Debe ser por eso que no me interesaba en lo más mínimo volver. Para mí, la gente que regresa a su colegio después de graduada se me hace la más perdedora del planeta, porque ¿Quién va a querer volver al sitio donde le deformaron la mirada, le boicotearon los sueños y además le tocó pagar por eso? ¿Qué sujeto pensante en proceso de avance piensa en pertenecer a una asociación de exalumnos, donde el recuerdo personal es la base de un supuesto futuro colectivo? Me tragué los mil y un juramentos, olvidé cuando me sacudí el polvo de los pies cuando me gradué y heme aquí, escribiendo desde el día de la familia de esta institución escolar comandada por curas de sotana blanca y negra.

Aunque los salones y la cafetería han cambiado, los profesores están intactos. Me los encuentro de frente y algunos prefieren ignorarme, como evitando enfrentar la frustración de ver un egresado de hace casi 10 años y reconocer que han estado haciendo lo mismo por tanto tiempo. Si en mi época ya se les notaba la ausencia de pasión por la gente y el odio propio, no quiero imaginar cómo deben ser las clases por estos días.

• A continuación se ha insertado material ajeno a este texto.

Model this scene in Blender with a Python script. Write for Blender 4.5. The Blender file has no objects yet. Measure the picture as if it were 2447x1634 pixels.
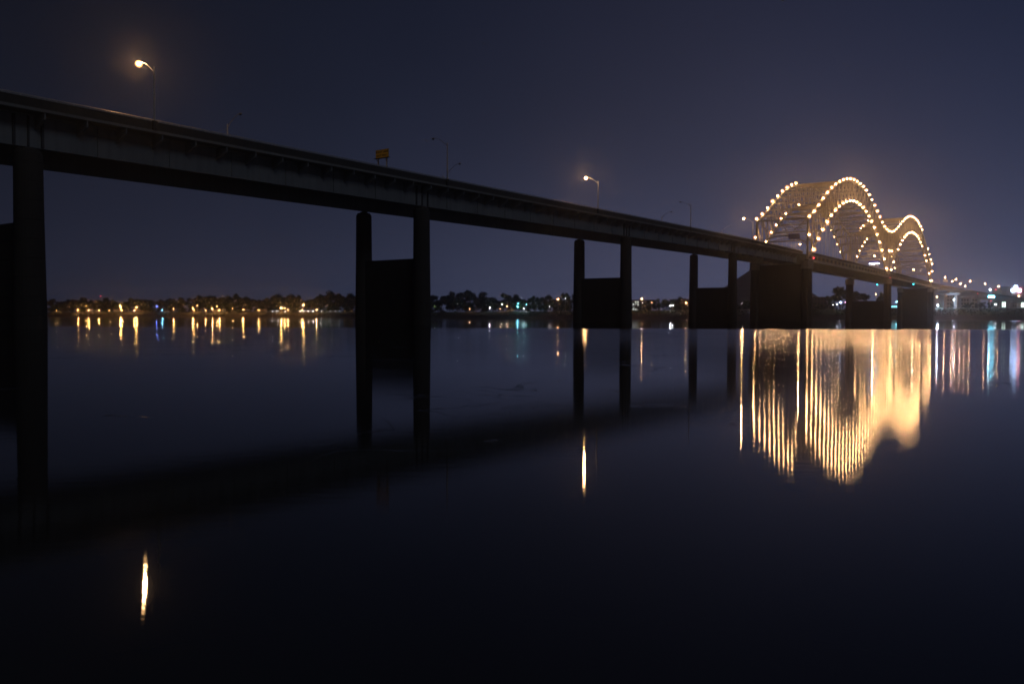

Otros me saludan amables con un "Hola, Ávila. Tiempo sin verlo. ¿En qué anda?" Como sé que ellos esperan que les cuente que triunfé para sacar su parte, para alardear de su influencia en mi vida, les adelanto el cuaderno con humildad, aun cuando ellos mismos se opusieron a que estudiara Comunicación Social, o a que me dejara crecer el pelo, o a que hiciera un cine club, o a que pusiera música cristiana en la emisora, o a que regalara el uniforme del colegio a los indigentes, porque según ellos, "el traje escolar no se comparte". 

No voy a resentirme, porque igual decidí perdonarlos y destapar la hoguera amarga donde he cocinado las más oscuras intenciones, pero reconozco que si Jesús nos entiende, es porque él sabe que volver a estos sitios es imposible si no se cuenta con él. Así que decidí perdonar al colegio. Sí, puede sonar ridículo, pero para mí es liberador venir a poner la cara y así mismo seguir con mi vida dejando atrás los comentarios cortopunzantes y las palabras adobadas con arsénico. ¡Que viva el colegio... pero lejos!